Let me be clear: this is not because my husband is one of those sitcom-type men who can’t figure out how to work the toaster. My husband is wonderful. He works, he parents, he plays, and he is the best writer I know. He is far more accepting of my faults than I am of his, and he loves me unconditionally.

So the fact that I am harder on him than any other person is something I’ve thought about a lot. And, obviously, have tried to change. I don’t like that I notice and dwell on every common offense committed. That I can’t turn a blind eye or a deaf ear to dirty socks or a snippy comment on a tough day. That I can’t say, like I do for perfect strangers, “it’s okay, I understand you’re under stress right now.” That I am unable to extend easy forgiveness to the love of my life.

I think I’ve finally figured out why this is: I do not recognize, other than intellectually, that we are not the same person. Now, I don’t mean we have an unhealthy co-dependent relationship. Far from it.

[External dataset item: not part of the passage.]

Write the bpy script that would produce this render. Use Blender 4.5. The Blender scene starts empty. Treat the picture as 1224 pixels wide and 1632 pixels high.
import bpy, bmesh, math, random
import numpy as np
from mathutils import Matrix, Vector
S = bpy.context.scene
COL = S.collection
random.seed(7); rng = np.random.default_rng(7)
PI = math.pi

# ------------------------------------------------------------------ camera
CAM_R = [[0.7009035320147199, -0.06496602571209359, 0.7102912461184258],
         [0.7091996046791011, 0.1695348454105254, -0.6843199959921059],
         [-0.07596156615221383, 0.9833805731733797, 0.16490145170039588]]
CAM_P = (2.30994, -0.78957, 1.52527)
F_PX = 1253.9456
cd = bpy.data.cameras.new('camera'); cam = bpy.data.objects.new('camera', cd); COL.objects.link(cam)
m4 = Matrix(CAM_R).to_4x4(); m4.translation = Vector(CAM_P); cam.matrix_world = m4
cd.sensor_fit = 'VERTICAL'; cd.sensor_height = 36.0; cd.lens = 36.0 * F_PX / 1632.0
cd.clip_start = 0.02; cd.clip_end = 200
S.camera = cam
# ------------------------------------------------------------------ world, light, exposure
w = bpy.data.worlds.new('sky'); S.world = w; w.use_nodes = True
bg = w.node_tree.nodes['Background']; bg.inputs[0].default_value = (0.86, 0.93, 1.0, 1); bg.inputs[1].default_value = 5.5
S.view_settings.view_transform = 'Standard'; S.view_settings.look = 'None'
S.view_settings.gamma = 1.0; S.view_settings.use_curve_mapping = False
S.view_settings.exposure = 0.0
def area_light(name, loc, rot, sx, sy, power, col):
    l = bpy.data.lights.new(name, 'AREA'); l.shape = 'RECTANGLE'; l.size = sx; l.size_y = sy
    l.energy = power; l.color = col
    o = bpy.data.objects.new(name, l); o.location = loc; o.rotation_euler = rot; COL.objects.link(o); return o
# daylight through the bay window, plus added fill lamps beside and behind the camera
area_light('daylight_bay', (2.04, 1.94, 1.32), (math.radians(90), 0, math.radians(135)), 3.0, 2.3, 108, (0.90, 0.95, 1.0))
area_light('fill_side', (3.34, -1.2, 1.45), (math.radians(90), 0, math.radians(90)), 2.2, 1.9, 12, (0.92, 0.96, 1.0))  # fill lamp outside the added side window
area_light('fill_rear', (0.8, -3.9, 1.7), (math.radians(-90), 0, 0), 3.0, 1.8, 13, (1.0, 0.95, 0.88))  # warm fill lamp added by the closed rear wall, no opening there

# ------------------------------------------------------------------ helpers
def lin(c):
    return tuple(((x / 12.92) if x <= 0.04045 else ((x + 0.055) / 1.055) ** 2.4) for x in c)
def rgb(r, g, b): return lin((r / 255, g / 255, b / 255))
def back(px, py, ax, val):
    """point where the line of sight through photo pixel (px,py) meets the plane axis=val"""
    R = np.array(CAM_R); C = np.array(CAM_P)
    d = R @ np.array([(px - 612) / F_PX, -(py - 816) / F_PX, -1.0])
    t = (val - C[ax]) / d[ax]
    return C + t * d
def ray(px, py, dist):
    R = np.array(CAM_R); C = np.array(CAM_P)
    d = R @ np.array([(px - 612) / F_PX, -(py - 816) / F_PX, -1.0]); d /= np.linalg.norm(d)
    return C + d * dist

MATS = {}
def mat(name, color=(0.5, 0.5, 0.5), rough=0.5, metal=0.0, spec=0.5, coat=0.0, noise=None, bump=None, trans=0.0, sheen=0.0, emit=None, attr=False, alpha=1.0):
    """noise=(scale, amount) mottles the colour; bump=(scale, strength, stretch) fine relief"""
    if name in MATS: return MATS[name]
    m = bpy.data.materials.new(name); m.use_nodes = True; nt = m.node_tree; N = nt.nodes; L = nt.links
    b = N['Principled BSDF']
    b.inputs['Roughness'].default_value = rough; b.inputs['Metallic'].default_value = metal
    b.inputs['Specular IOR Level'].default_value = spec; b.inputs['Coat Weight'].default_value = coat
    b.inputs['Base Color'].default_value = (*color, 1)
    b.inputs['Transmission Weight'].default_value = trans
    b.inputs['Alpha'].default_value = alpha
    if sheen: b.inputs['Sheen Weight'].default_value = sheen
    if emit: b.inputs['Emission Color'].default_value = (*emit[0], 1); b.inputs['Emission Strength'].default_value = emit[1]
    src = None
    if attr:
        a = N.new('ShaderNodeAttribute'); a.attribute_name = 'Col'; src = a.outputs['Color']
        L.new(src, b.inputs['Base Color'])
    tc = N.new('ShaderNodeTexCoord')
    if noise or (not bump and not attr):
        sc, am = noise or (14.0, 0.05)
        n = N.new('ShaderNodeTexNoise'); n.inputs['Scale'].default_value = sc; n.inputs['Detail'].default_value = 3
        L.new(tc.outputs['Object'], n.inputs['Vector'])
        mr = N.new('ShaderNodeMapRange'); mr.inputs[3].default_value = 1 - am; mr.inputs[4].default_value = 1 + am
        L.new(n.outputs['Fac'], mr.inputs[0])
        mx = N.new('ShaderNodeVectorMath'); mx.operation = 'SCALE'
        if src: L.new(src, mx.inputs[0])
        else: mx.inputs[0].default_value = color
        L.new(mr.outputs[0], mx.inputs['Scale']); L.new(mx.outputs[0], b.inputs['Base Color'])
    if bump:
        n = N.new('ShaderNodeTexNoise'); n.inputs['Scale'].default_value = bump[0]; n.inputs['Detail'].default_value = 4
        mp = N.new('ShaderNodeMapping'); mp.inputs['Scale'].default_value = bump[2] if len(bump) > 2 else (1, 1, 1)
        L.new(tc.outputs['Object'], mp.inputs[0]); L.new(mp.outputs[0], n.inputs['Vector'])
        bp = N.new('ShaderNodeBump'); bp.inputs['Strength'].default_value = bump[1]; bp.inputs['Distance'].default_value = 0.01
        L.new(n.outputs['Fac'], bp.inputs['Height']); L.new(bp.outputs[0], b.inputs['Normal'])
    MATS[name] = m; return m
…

What I mean is that I assign to him the unhealthy, perfectionist expectations that I place on myself that so many women fall victim to. If I cut someone off on the freeway, I might spend the next hour internally yelling at myself for being so thoughtless. If I say something inconsiderate, I might dwell on it for a week. I berate myself for every thing I should have done better or differently, that “should have” been perfect but wasn’t.

And because we are married, because “husband and wife become one,” I extend unhealthy and unrealistic expectations to my husband that I would never extend to anyone else, other than myself. Realizing the root of the problem won’t make me try any harder to correct it—I already try as hard as I can to “fix” this part of me. This is, of course, a Catch-22. I will feel like an imperfect failure if I can’t change my perfectionist mindset, yet I shouldn’t expect perfection because no one is perfect.

I’ve never believed that intentions are what matter: actions and results are what matter. But there does come a point where we reach the end of our own abilities. Today in church the pastor said that within all of us are places where we know ourselves to be nothing except for the grace of God. I wonder if this is one of my places. I hope not. I want to feel, deeply and sincerely, that the softened (not lowered) expectations I have of others should also apply to my husband and me.